'At Middleton' Looks at Unexpected Love
28 Mar, 2014 By: Chris Tribbey
LOS ANGELES — At Middleton is among the more simple projects Andy Garcia (The Untouchables, The Godfather Part III) has taken on: No rehearsals, no table reads, little in the way of financing, and just 20 days to get the romantic comedy done.
And he loves the end result.
“It’s a beautifully constructed piece of material, and I was very taken by it when they came to me,” said Garcia, who (besides leading the cast with Vera Farmiga) also came on as producer, bringing with him director of photography Emmanuel Kadosh (The Lost City), and composer and jazz legend Arturo Sandoval. “Everyone was there because they wanted to be there, and that’s the most important thing.”
The film — out on disc April 1 from Anchor Bay Entertainment — sees two middle-aged strangers (Garcia and Farmiga) find each other while taking their college-bound kids on a campus tour. Unable to connect with their kids, they connect with each other, playing hooky from the actual tour. And slowly they discover they might actually be meant for each other.

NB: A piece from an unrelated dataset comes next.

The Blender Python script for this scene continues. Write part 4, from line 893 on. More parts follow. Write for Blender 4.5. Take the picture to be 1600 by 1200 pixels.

Adam Rodgers, director and co-writer of At Middleton, based the script on his own experience years ago: while attending a campus tour with his father, he ditched the tour and bonded with another prospective student. For the film he asked a “what if” question: What if it was the parents who made a connection?
The script he co-wrote worked: besides Academy Award nominees Garcia and Farmiga, the project also attracted Farmiga’s younger sister Taissa Farmiga (“American Horror Story”), Spencer Lofranco (Jamesy Boy), Peter Riegert (Animal House, “Dads”) and Tom Skerritt (Alien, Top Gun). Yet with approximately $2.5 million to work with, there were challenges.
“You’re making a movie about two people who are meeting each other, getting to know each other, you want to be spontaneous,” Rodgers said. “There’s nothing like a 20-day shoot to create spontaneity. We were running and gunning the whole time.”
“The challenge is really always in financing it, not so much in the execution,” Garcia added. “Getting to the starting line is the most difficult thing in a film. If you assemble the right group of people, and have a script that’s manageable, you get through it. In a movie like this, because of the nature of what it was — taking place in one day, no special effects, the majority of it shot with available light — that keeps things moving quickly, so you can concentrate on the work.”
It’s the ending of At Middleton that may resonate with audiences: how do two people, who think all their major life decisions are already behind them, confront something so unexpected? Abandon everything they’ve already established in their lives or go the safe route?
“It’s one of those things [where], by chance, these parents find each other, find their true soul mates and discover an extraordinary chemistry,” Garcia said. “They get to a point where they declare themselves, their real interests, and love for one another. They don’t want this day to end, but they have to come to a very important decision. I think that’s the beauty about the structure of the film, why there’s a real resonance to [how it ends].”
No matter how viewers feel about how At Middleton closes — and how it leaves viewers feeling —co-writer Glenn German stresses that it couldn’t have ended any other way.
“We talked about it, and we went with [the ending] because we thought it was real,” he said. “If 10 is as happy as you can be, and one is despair, these people have been at five and a half for the last 18 years.”
For the bonus features of the DVD and Blu-ray Disc, Anchor Bay includes a commentary with Rodgers, German and Garcia; outtakes; and “There Was a Day,” a song Garcia wrote and performed, based on the film, with the help of Sandoval.
“We’re putting it on there for kicks and laughs, as they say,” Garcia said.